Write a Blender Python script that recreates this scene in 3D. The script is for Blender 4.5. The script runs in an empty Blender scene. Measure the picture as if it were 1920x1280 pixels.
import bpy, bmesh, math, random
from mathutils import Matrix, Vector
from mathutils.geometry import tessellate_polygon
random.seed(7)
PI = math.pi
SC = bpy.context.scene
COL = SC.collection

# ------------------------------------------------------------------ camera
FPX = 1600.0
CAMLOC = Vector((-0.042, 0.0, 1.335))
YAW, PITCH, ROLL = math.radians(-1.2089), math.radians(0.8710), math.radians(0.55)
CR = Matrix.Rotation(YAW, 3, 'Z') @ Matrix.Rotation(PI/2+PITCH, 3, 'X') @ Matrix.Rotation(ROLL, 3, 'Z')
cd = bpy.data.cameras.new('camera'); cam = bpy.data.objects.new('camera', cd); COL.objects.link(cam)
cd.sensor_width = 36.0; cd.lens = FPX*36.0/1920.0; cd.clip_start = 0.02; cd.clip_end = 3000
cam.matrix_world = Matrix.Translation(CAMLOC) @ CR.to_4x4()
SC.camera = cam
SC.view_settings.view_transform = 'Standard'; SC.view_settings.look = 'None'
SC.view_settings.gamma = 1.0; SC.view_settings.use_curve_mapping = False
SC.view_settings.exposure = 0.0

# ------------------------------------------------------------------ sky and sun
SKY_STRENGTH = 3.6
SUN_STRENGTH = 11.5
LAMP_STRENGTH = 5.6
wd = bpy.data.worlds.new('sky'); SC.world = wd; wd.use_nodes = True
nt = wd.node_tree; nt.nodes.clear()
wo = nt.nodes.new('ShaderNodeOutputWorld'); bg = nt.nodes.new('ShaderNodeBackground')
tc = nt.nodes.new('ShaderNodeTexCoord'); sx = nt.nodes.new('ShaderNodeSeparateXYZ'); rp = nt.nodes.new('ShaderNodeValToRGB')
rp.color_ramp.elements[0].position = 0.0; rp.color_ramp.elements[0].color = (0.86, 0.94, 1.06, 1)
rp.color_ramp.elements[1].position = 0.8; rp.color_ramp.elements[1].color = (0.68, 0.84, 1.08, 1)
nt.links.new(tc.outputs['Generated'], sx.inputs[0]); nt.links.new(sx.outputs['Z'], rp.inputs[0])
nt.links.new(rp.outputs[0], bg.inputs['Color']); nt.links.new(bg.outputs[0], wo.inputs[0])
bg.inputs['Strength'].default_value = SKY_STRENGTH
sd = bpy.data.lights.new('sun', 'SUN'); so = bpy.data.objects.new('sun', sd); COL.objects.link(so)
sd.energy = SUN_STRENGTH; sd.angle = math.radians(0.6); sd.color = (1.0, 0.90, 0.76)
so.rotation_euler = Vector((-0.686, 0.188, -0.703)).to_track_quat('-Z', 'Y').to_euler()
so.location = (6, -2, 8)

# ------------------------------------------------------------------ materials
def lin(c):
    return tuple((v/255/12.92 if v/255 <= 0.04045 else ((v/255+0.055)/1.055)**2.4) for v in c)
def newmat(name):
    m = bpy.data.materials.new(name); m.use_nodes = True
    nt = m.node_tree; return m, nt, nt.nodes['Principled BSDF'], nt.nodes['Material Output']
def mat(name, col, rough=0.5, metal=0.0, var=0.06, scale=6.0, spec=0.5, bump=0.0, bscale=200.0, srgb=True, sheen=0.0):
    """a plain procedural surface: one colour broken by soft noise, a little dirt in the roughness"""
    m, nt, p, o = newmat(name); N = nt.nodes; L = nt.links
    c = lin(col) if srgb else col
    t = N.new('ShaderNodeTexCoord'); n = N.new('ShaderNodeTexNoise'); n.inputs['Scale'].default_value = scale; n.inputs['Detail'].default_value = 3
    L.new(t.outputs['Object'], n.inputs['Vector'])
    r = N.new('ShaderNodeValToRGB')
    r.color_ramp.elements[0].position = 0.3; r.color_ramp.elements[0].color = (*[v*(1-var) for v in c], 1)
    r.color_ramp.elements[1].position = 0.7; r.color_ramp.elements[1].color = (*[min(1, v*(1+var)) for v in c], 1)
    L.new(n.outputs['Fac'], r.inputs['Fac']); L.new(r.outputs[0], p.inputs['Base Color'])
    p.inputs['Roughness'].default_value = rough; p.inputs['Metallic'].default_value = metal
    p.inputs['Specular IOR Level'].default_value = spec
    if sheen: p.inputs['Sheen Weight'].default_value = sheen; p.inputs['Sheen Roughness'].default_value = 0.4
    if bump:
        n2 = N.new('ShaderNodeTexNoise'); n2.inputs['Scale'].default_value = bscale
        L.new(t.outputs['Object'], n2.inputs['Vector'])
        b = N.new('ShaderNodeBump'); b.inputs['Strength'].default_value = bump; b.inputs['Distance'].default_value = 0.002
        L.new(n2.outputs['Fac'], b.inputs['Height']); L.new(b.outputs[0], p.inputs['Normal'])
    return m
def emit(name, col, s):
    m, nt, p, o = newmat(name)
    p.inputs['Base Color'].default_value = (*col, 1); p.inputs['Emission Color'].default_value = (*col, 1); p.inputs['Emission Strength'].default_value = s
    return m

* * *

Retype the listing exactly, in full.

*Task solution*
Write a Blender Python script that recreates this scene in 3D. The script is for Blender 4.5. The script runs in an empty Blender scene. Measure the picture as if it were 1920x1280 pixels.
import bpy, bmesh, math, random
from mathutils import Matrix, Vector
from mathutils.geometry import tessellate_polygon
random.seed(7)
PI = math.pi
SC = bpy.context.scene
COL = SC.collection

# ------------------------------------------------------------------ camera
FPX = 1600.0
CAMLOC = Vector((-0.042, 0.0, 1.335))
YAW, PITCH, ROLL = math.radians(-1.2089), math.radians(0.8710), math.radians(0.55)
CR = Matrix.Rotation(YAW, 3, 'Z') @ Matrix.Rotation(PI/2+PITCH, 3, 'X') @ Matrix.Rotation(ROLL, 3, 'Z')
cd = bpy.data.cameras.new('camera'); cam = bpy.data.objects.new('camera', cd); COL.objects.link(cam)
cd.sensor_width = 36.0; cd.lens = FPX*36.0/1920.0; cd.clip_start = 0.02; cd.clip_end = 3000
cam.matrix_world = Matrix.Translation(CAMLOC) @ CR.to_4x4()
SC.camera = cam
SC.view_settings.view_transform = 'Standard'; SC.view_settings.look = 'None'
SC.view_settings.gamma = 1.0; SC.view_settings.use_curve_mapping = False
SC.view_settings.exposure = 0.0

# ------------------------------------------------------------------ sky and sun
SKY_STRENGTH = 3.6
SUN_STRENGTH = 11.5
LAMP_STRENGTH = 5.6
wd = bpy.data.worlds.new('sky'); SC.world = wd; wd.use_nodes = True
nt = wd.node_tree; nt.nodes.clear()
wo = nt.nodes.new('ShaderNodeOutputWorld'); bg = nt.nodes.new('ShaderNodeBackground')
tc = nt.nodes.new('ShaderNodeTexCoord'); sx = nt.nodes.new('ShaderNodeSeparateXYZ'); rp = nt.nodes.new('ShaderNodeValToRGB')
rp.color_ramp.elements[0].position = 0.0; rp.color_ramp.elements[0].color = (0.86, 0.94, 1.06, 1)
rp.color_ramp.elements[1].position = 0.8; rp.color_ramp.elements[1].color = (0.68, 0.84, 1.08, 1)
nt.links.new(tc.outputs['Generated'], sx.inputs[0]); nt.links.new(sx.outputs['Z'], rp.inputs[0])
nt.links.new(rp.outputs[0], bg.inputs['Color']); nt.links.new(bg.outputs[0], wo.inputs[0])
bg.inputs['Strength'].default_value = SKY_STRENGTH
sd = bpy.data.lights.new('sun', 'SUN'); so = bpy.data.objects.new('sun', sd); COL.objects.link(so)
sd.energy = SUN_STRENGTH; sd.angle = math.radians(0.6); sd.color = (1.0, 0.90, 0.76)
so.rotation_euler = Vector((-0.686, 0.188, -0.703)).to_track_quat('-Z', 'Y').to_euler()
so.location = (6, -2, 8)

# ------------------------------------------------------------------ materials
def lin(c):
    return tuple((v/255/12.92 if v/255 <= 0.04045 else ((v/255+0.055)/1.055)**2.4) for v in c)
def newmat(name):
    m = bpy.data.materials.new(name); m.use_nodes = True
    nt = m.node_tree; return m, nt, nt.nodes['Principled BSDF'], nt.nodes['Material Output']
def mat(name, col, rough=0.5, metal=0.0, var=0.06, scale=6.0, spec=0.5, bump=0.0, bscale=200.0, srgb=True, sheen=0.0):
    """a plain procedural surface: one colour broken by soft noise, a little dirt in the roughness"""
    m, nt, p, o = newmat(name); N = nt.nodes; L = nt.links
    c = lin(col) if srgb else col
    t = N.new('ShaderNodeTexCoord'); n = N.new('ShaderNodeTexNoise'); n.inputs['Scale'].default_value = scale; n.inputs['Detail'].default_value = 3
    L.new(t.outputs['Object'], n.inputs['Vector'])
    r = N.new('ShaderNodeValToRGB')
    r.color_ramp.elements[0].position = 0.3; r.color_ramp.elements[0].color = (*[v*(1-var) for v in c], 1)
    r.color_ramp.elements[1].position = 0.7; r.color_ramp.elements[1].color = (*[min(1, v*(1+var)) for v in c], 1)
    L.new(n.outputs['Fac'], r.inputs['Fac']); L.new(r.outputs[0], p.inputs['Base Color'])
    p.inputs['Roughness'].default_value = rough; p.inputs['Metallic'].default_value = metal
    p.inputs['Specular IOR Level'].default_value = spec
    if sheen: p.inputs['Sheen Weight'].default_value = sheen; p.inputs['Sheen Roughness'].default_value = 0.4
    if bump:
        n2 = N.new('ShaderNodeTexNoise'); n2.inputs['Scale'].default_value = bscale
        L.new(t.outputs['Object'], n2.inputs['Vector'])
        b = N.new('ShaderNodeBump'); b.inputs['Strength'].default_value = bump; b.inputs['Distance'].default_value = 0.002
        L.new(n2.outputs['Fac'], b.inputs['Height']); L.new(b.outputs[0], p.inputs['Normal'])
    return m
def emit(name, col, s):
    m, nt, p, o = newmat(name)
    p.inputs['Base Color'].default_value = (*col, 1); p.inputs['Emission Color'].default_value = (*col, 1); p.inputs['Emission Strength'].default_value = s
    return m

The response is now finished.